● Given instruction:
Retype exactly the lines from the first one through the line with "def unit(v): v", including both ends; skip any pictures.

----

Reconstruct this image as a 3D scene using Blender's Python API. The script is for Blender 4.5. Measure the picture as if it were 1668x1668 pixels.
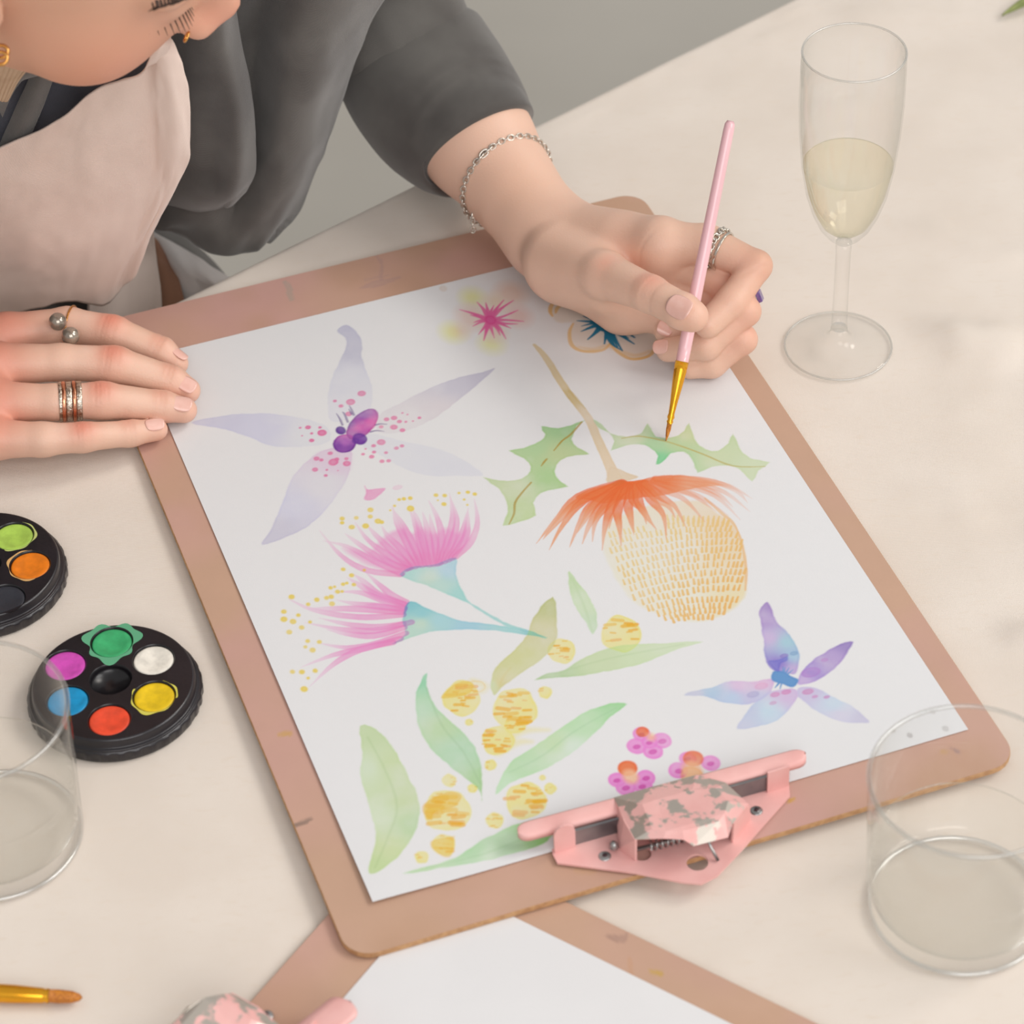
import bpy, math, random
import numpy as np
from mathutils import Vector, Matrix
random.seed(7); rng = np.random.default_rng(7)
scn = bpy.context.scene
for o in list(bpy.data.objects): bpy.data.objects.remove(o)
COL = scn.collection
V3 = lambda *a: np.array(a, float)
def unit(v): v = np.asarray(v, float); return v/np.linalg.norm(v)

# ------------------------------------------------------------------ camera
FPX, PITCH, ROLL, DIST = 4934.59, .74243, -.04019, 1.57098      # solved from the sheet corners and the flute
CFW = V3(0, math.cos(PITCH), -math.sin(PITCH)); _u = np.cross(V3(1,0,0), CFW)
CR = math.cos(ROLL)*V3(1,0,0)+math.sin(ROLL)*_u; CU = -math.sin(ROLL)*V3(1,0,0)+math.cos(ROLL)*_u
CC = -CFW*DIST
cam = bpy.data.cameras.new('camera'); camo = bpy.data.objects.new('camera', cam); COL.objects.link(camo)
cam.sensor_width = 36; cam.lens = 36*FPX/1668; cam.clip_start = .05; cam.clip_end = 50
m = Matrix.Identity(4)
for i in range(3): m[i][0] = CR[i]; m[i][1] = CU[i]; m[i][2] = -CFW[i]; m[i][3] = CC[i]
camo.matrix_world = m; scn.camera = camo; scn.cycles.transparent_max_bounces = 32      # many glass walls in a row
cam.dof.use_dof = True; cam.dof.focus_distance = 1.56; cam.dof.aperture_fstop = 11
def ray(px, py): return CFW + CR*(px-834)/FPX + CU*(834-py)/FPX
def at(px, py, z): d = ray(px, py); return CC + d*(z-CC[2])/d[2]     # photo reading -> point at height z

# ------------------------------------------------------------------ light
w = bpy.data.worlds.new('world'); scn.world = w; w.use_nodes = True
bg = w.node_tree.nodes['Background']; bg.inputs[0].default_value = (1, .985, .965, 1); bg.inputs[1].default_value = .56
def lamp(name, kind, loc, aim, energy, color=(1,1,1), **kw):
    l = bpy.data.lights.new(name, kind); l.energy = energy; l.color = color
    for k, v in kw.items(): setattr(l, k, v)
    o = bpy.data.objects.new(name, l); COL.objects.link(o); o.location = loc
    o.rotation_euler = (Vector(aim)-Vector(loc)).to_track_quat('-Z', 'Y').to_euler(); return o
lamp('sunlight', 'SUN', (2.2, .8, 2.2), (0, 0, 0), .85, (1, .95, .88), angle=.30)
lamp('side_fill_light', 'AREA', (2.5, -.7, 2.2), (0, 0, 0), 40, (1, .98, .96), shape='RECTANGLE', size=1.3, size_y=1.7)  # added area lamp out of view: glass highlights and fill from the right
lamp('front_fill_light', 'AREA', (1.1, -4.6, 3.5), (-.1, .1, .1), 135, (1, .98, .97), shape='RECTANGLE', size=3.8, size_y=3.0)  # added fill lamp out of view, lifts the shaded apron, hand and cloth
vs = scn.view_settings; vs.view_transform = 'Standard'; vs.look = 'None'; vs.gamma = 1; vs.use_curve_mapping = False
vs.exposure = -.10

# ------------------------------------------------------------------ helpers
def lin(c):
    c = np.asarray(c, float)/255.
    return np.where(c <= .04045, c/12.92, ((c+.055)/1.055)**2.4)
def rgba(c): return (*[float(x) for x in lin(c)], 1)
def nd(t, typ, **kw):
    n = t.nodes.new(typ)
    for k, v in kw.items():
        if hasattr(n, k): setattr(n, k, v)
        else: n.inputs[k.replace('_', ' ')].default_value = v
    return n
def mat(name, c, rough=.6, metal=0, c2=None, nscale=20, bump=0, bscale=200, **kw):
    M = bpy.data.materials.new(name); M.use_nodes = True; t = M.node_tree; b = t.nodes['Principled BSDF']
    b.inputs['Roughness'].default_value = rough; b.inputs['Metallic'].default_value = metal
    tc = nd(t, 'ShaderNodeTexCoord'); n = nd(t, 'ShaderNodeTexNoise', Scale=nscale, Detail=4)
    t.links.new(tc.outputs['Object'], n.inputs['Vector'])
    mx = nd(t, 'ShaderNodeMixRGB'); mx.inputs[1].default_value = rgba(c); mx.inputs[2].default_value = rgba(c2 if c2 else [x*.97 for x in c])
    r = nd(t, 'ShaderNodeMapRange'); r.inputs[1].default_value = .38; r.inputs[2].default_value = .62
    t.links.new(n.outputs['Fac'], r.inputs[0]); t.links.new(r.outputs[0], mx.inputs[0]); t.links.new(mx.outputs[0], b.inputs['Base Color'])
    if bump:
        n2 = nd(t, 'ShaderNodeTexNoise', Scale=bscale, Detail=3); t.links.new(tc.outputs['Object'], n2.inputs['Vector'])
        bp = nd(t, 'ShaderNodeBump', Strength=bump, Distance=.0006); t.links.new(n2.outputs['Fac'], bp.inputs['Height']); t.links.new(bp.outputs[0], b.inputs['Normal'])
    for k, v in kw.items(): b.inputs[k.replace('_', ' ')].default_value = v
    return M
def cloth_mat(name, c, c2, weave=1400, wb=.35, sheen=.1, nscale=30, fleck=None):
    M = mat(name, c, .9, 0, c2, nscale); t = M.node_tree; b = t.nodes['Principled BSDF']
    tc = nd(t, 'ShaderNodeTexCoord'); hs = []
    for ax in ('X', 'Y'):
        wv = nd(t, 'ShaderNodeTexWave', wave_type='BANDS', bands_direction=ax, Scale=weave/6.28/5, Distortion=1.2, Detail=2)
        wv.inputs['Detail Scale'].default_value = 2.0
        t.links.new(tc.outputs['Object'], wv.inputs['Vector']); hs.append(wv)
    a = nd(t, 'ShaderNodeMath', operation='ADD'); t.links.new(hs[0].outputs['Fac'], a.inputs[0]); t.links.new(hs[1].outputs['Fac'], a.inputs[1])
    bp = nd(t, 'ShaderNodeBump', Strength=wb, Distance=.0004); t.links.new(a.outputs[0], bp.inputs['Height']); t.links.new(bp.outputs[0], b.inputs['Normal'])
    if fleck:
        mp = nd(t, 'ShaderNodeMapping'); mp.inputs['Scale'].default_value = (110, 300, 110); t.links.new(tc.outputs['Object'], mp.inputs['Vector'])
        n = nd(t, 'ShaderNodeTexNoise', Scale=1.0, Detail=3); t.links.new(mp.outputs[0], n.inputs['Vector'])
        r = nd(t, 'ShaderNodeMapRange'); r.inputs[1].default_value = .56; r.inputs[2].default_value = .75; r.inputs[4].default_value = .55
        t.links.new(n.outputs['Fac'], r.inputs[0]); mx = nd(t, 'ShaderNodeMixRGB'); mx.inputs[2].default_value = rgba(fleck)
        old = b.inputs['Base Color'].links[0].from_socket; t.links.new(old, mx.inputs[1]); t.links.new(r.outputs[0], mx.inputs[0]); t.links.new(mx.outputs[0], b.inputs['Base Color'])
    b.inputs['Sheen Weight'].default_value = sheen
    return M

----

● Result:
Reconstruct this image as a 3D scene using Blender's Python API. The script is for Blender 4.5. Measure the picture as if it were 1668x1668 pixels.
import bpy, math, random
import numpy as np
from mathutils import Vector, Matrix
random.seed(7); rng = np.random.default_rng(7)
scn = bpy.context.scene
for o in list(bpy.data.objects): bpy.data.objects.remove(o)
COL = scn.collection
V3 = lambda *a: np.array(a, float)
def unit(v): v = np.asarray(v, float); return v/np.linalg.norm(v)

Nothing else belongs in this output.